Everyone knows that if a disaster occurs in his or her business, it can have a significant impact. The consequences can be very serious if a business isn’t prepared with a proper business continuity plan.

One of the key elements in pre-planning for business continuity is conducting a business impact analysis (BIA). Doing such an analysis accomplishes three important things:


_1. A BIA establishes the value of each organizational unit or resource as it relates to the function of the total enterprise.




_2. It provides the basis for identifying the critical resources and functions required to develop recovery strategies.




_3. It establishes an order or priority to restoring the critical functions of the enterprise in the event of a disaster.



Every business can point to a number of functions and processes that are time-sensitive, and to those that are required for normal daily business. This is especially true of the security operation. Sorting through all of these possibilities in an organized, systematic way is the core of a useful business impact analysis.

Some objectives of the analysis include determining:

• impact of an outage

• criticality of business processes, functions, departments and work areas as related to the total enterprise functionality

• time-critical application systems, data and telecommunications

• required recovery time(s) for functional departments

• interdependence between business units

• resource requirements

A key element is setting a recovery-time objective for each function. Such an objective is defined as the time within which business functions or application systems must be restored to acceptable operation levels.

With this objective in mind, there are five phases of an analysis:


_1. Project planning


_2.Data collection




_3.Data analysis




_4. Report findings




_5. Approval for the next analysis phase



In project planning, the use of questionnaires and/or interviews can be mapped out in a way that gathers the data needed.

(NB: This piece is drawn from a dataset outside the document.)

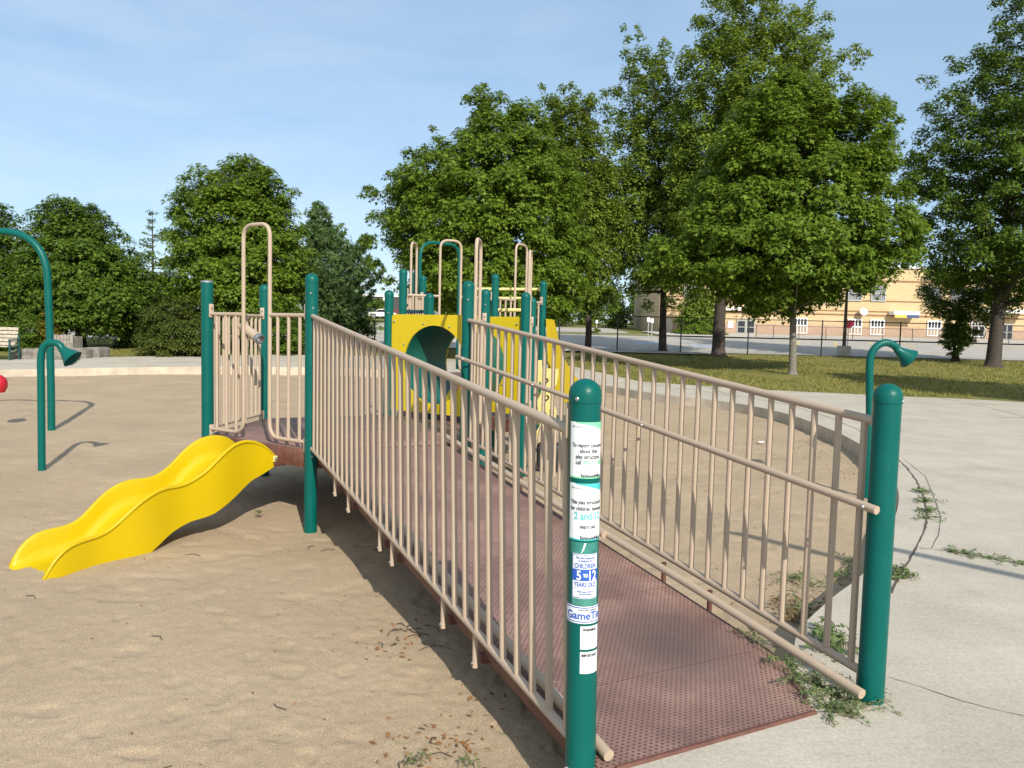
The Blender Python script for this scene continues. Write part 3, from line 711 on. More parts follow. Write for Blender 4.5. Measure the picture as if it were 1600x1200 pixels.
loop_panel(TP['C3'], TP['C4'], .98, 2.72, .42, 3.30)
loop_panel(TP['B2'], TP['B3'], .56, 2.30, .42, 2.93)
# --- straight barrier panel with telescope
def barrier(P, Q, zr, zb, n, m=BEIGE):
    P, Q = Vector((*P, 0)), Vector((*Q, 0)); d = (Q - P).normalized(); a, b = P + d * .07, Q - d * .07
    ob = MB().tube([a + ZX * zr, b + ZX * zr], .021, 12).build('barrier_panel', m, PS)
    MB().tube([a + ZX * zb, b + ZX * zb], .021, 12).build('bottom_rail', m, ob)
    for k in range(n):
        q = a.lerp(b, (k + .6) / (n + .2)); bar(ob, q + ZX * zb, q + ZX * zr)
    for p0, s_ in ((a, 1), (b, -1)): clamp_plate(ob, p0 + ZX * (zr + .035), d * s_ * (-1 if d.y * s_ > 0 else 1), .03, m); clamp_plate(ob, p0 + ZX * (zb - .03), d * s_ * (-1 if d.y * s_ > 0 else 1), -.03, m)
    return ob
barrier(HEX['A'], HEX['B'], 1.885, .615, 11)
tel0, tel1 = at(383, 513, 9.15), at(412, 535, 9.0)
dt = (tel1 - tel0).normalized(); tX = dt.orthogonal().normalized(); tY = dt.cross(tX)
tel = MB().lathe([(.052, -.06), (.056, 0), (.056, .21), (.056, .225)], 22, tel0, tX, tY, dt).build('telescope', BEIGE, PS)
MB().lathe([(.06, .225), (.062, .235), (.062, .285), (.048, .285), (.048, .25)], 22, tel0, tX, tY, dt).build('lens_ring', STEEL, tel)
MB().tube([tel0 + dt * .02 - ZX * .03, Vector((tel0.x, tel0.y, .62))], .022, 12).build('stand', BEIGE, tel)

# --- wave slide
def wave_slide():
    A, As = Vector((-3.609, 5.879, 0)), Vector((-2.379, 7.78, 0)); d = (As - A).normalized(); nrm = Vector((d.y, -d.x, 0)) * -1; W = .556
    T = [(0.0, -.22), (.03, -.145), (.084, -.082), (.158, -.017), (.234, .010), (.31, .020), (.414, .022), (.494, .036), (.576, .073), (.689, .171), (.834, .273), (.954, .320), (1.058, .335), (1.183, .326), (1.287, .340), (1.433, .411), (1.606, .551), (1.749, .636), (1.897, .660), (2.05, .631), (2.168, .56), (2.262, .455)]
    Bt = [(0, -.30), (.30, -.32), (.45, -.27), (.573, -.24), (.685, -.235), (.858, -.25), (.98, -.175), (1.104, -.10), (1.298, -.035), (1.431, -.025), (1.535, -.006), (1.785, .116), (1.973, .238), (2.129, .292), (2.262, .36)]
    sT, zT = zip(*T); sB, zB = zip(*Bt)
    ss = np.linspace(0.0, 2.262, 70)
    zt = np.interp(ss, sT, zT); zb = np.interp(ss, sB, zB)
    for _ in range(3): zt[1:-1] = .25 * zt[:-2] + .5 * zt[1:-1] + .25 * zt[2:]; zb[1:-1] = .25 * zb[:-2] + .5 * zb[1:-1] + .25 * zb[2:]
    mb = MB(); rows = []
    wall = .045
    for s_, a, b in zip(ss, zt, zb):
        depth = min(.235, max(.035, (a - b) * .72)); fl = a - depth                  # trough floor under the rim
        h = W / 2 + .016 * math.cos(2 * math.pi * (s_ - .85) / .75); e = min(.055, (a - b) * .45)
        half = [(h - .012, b), (h - .008, (a + b) / 2), (h - .012, a - .036), (h - .002, a - .031), (h, a - .018), (h - .006, a - .006), (h - .018, a), (h - .032, a - .006), (h - .04, a - .024), (h - .046, a - depth * .55), (h - .068, fl + .028), (h - .115, fl + .004), (h * .25, fl)]
        prof = half + [(-x, z) for x, z in reversed(half)]
        rows.append([A + d * s_ + nrm * (W / 2) + nrm * (-x) + ZX * z for x, z in prof])
    n = len(rows[0])
    for r_ in rows: mb.v += [tuple(p) for p in r_]
    for i in range(len(rows) - 1):
        for j in range(n): mb.f.append((i * n + j, i * n + (j + 1) % n, (i + 1) * n + (j + 1) % n, (i + 1) * n + j)); mb.m.append(0)
    mb.f.append(tuple(range(n))); mb.f.append(tuple(reversed(range((len(rows) - 1) * n, len(rows) * n)))); mb.m += [0, 0]
    ob = mb.build('wave_slide', YELLOW, PS, smooth=60)
    hw = MB()
    for k in (0, W):
        p = A + d * 2.24 + nrm * k + ZX * .43
        hw.box(p - nrm * (.012 if k == 0 else -.012), .012, .05, .06, nrm, d, ZX, bev=.004); bolt(hw, p - nrm * (.02 if k == 0 else -.02), -nrm if k == 0 else nrm, .018, .018, 1)
    hw.build('slide_bolt', [PALE, STEEL], ob)
    # spout plate on to the platform edge
    MB().box(A + d * 2.36 + nrm * (W / 2) + ZX * .42, W + .02, .28, .16, nrm, d, ZX, bev=.03).build('slide_entry', BROWN, ob)
    return ob
wave_slide()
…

Service objectives, financial impacts, legal or regulatory issues, loss of market share and other factors will be part of the data-collection process. Reference documents such as the mission statement, organizational charts, policies and procedures are gathered.

All data collected should be analyzed using two methods: quantitative impact and qualitative impact. Quantitative impact identifies losses in terms of quantities, percentages or other factors in monetary terms. The qualitative impact identifies intangible losses that cannot be quantified in monetary terms.

For example, you can measure quantitative impact in sales, market share, penalties and extra expense. Taken together, these will also represent a broader view of the effect of certain disasters on overall assets, revenue and income of the organization.

Finally, the analysis will yield a list of business functions in order of financial impact as well as projected restoration time. This allows an organization to understand the many challenges it may face with its business continuity and disaster recovery efforts and create priority designations to minimize the overall impact on the business.